Há vários exemplos práticos da (in)segurança jurídica que acomete e assola o país. Basta voltar rapidamente à primeira manchete. A internet chegou ao Brasil em escala comercial há cerca de 7 anos. Durante todo esse tempo, os provedores de acesso à rede mundial de computadores ficaram sem saber (e continuam não sabendo) qual imposto deve ser pago: o ICMS, devido ao Estado, cuja alíquota nominal é de 25%, mas que por ser calculado ‘por dentro’ resulta em uma alíquota efetiva de 33%, ou o ISS, devido ao município, cuja alíquota é de 5%? Ainda hoje não se tem certeza da tributação sobre essa atividade, e a diferença entre o valor da tributação (afora o fato de um imposto ser pago para o Estado e outro para o município) denota a completa ausência de segurança jurídica para esse setor específico da economia brasileira.

O sentimento de descrença gerado pela falta de segurança jurídica tem efeitos nefastos e duradouros, pois paralisa novos investimentos, na medida em que nenhum empresário sente-se confortável em planejar aumento de produção, lançar novos produtos, abrir novos mercados, etc., se não tiver o mínimo de certeza sobre quanto irá pagar de tributos em determinada operação. Além disso, esse mesmo sentimento pode trazer outro tipo de conduta, muito mais condenável, mas cada vez mais cogitada: na dúvida, não se paga nada!
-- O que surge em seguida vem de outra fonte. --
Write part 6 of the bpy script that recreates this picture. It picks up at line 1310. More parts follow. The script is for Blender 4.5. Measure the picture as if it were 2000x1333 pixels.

Se o contribuinte não é capaz de ter respostas às indagações acima (o que, quanto, quando e para quem pagar) seja porque a legislação não é suficiente clara, ou porque o judiciário é mais do que suficientemente confuso, ele simplesmente irá sobrestar o investimento ou direcioná-lo para um mercado mais seguro.

Porém, pior ainda, ele pode simplesmente deixar de pagar o tributo e valer-se, posteriormente, do mesmo ‘impasse’ do judiciário até que um novo programa de recuperação fiscal seja editado e dê novo fôlego para o fluxo de caixa da empresa. Alguém tem dúvidas de que isso acontece na prática?

Pode-se perguntar: a culpa é de quem? Do judiciário, que é lento na tomada de decisões? Dos legisladores, que não primam pela técnica na elaboração de suas legislações? Mais do que procurar culpados, o momento é de apresentar soluções e cobrar sua implementação. Só assim o contribuinte pode passar do papel de vítima para o de agente.

A primeira medida que poderia ser tomada – a mais óbvia delas – é a urgente implementação de um projeto de reforma constitucional que simplifique o nosso sistema tributário, uniformize a legislação, reduza o número de tributos, resolva os conflitos de competência entre entes tributantes, enfim, que dê condições para que o país volte a crescer e seja novamente atraente ao investimento. Que tal começarmos com essa?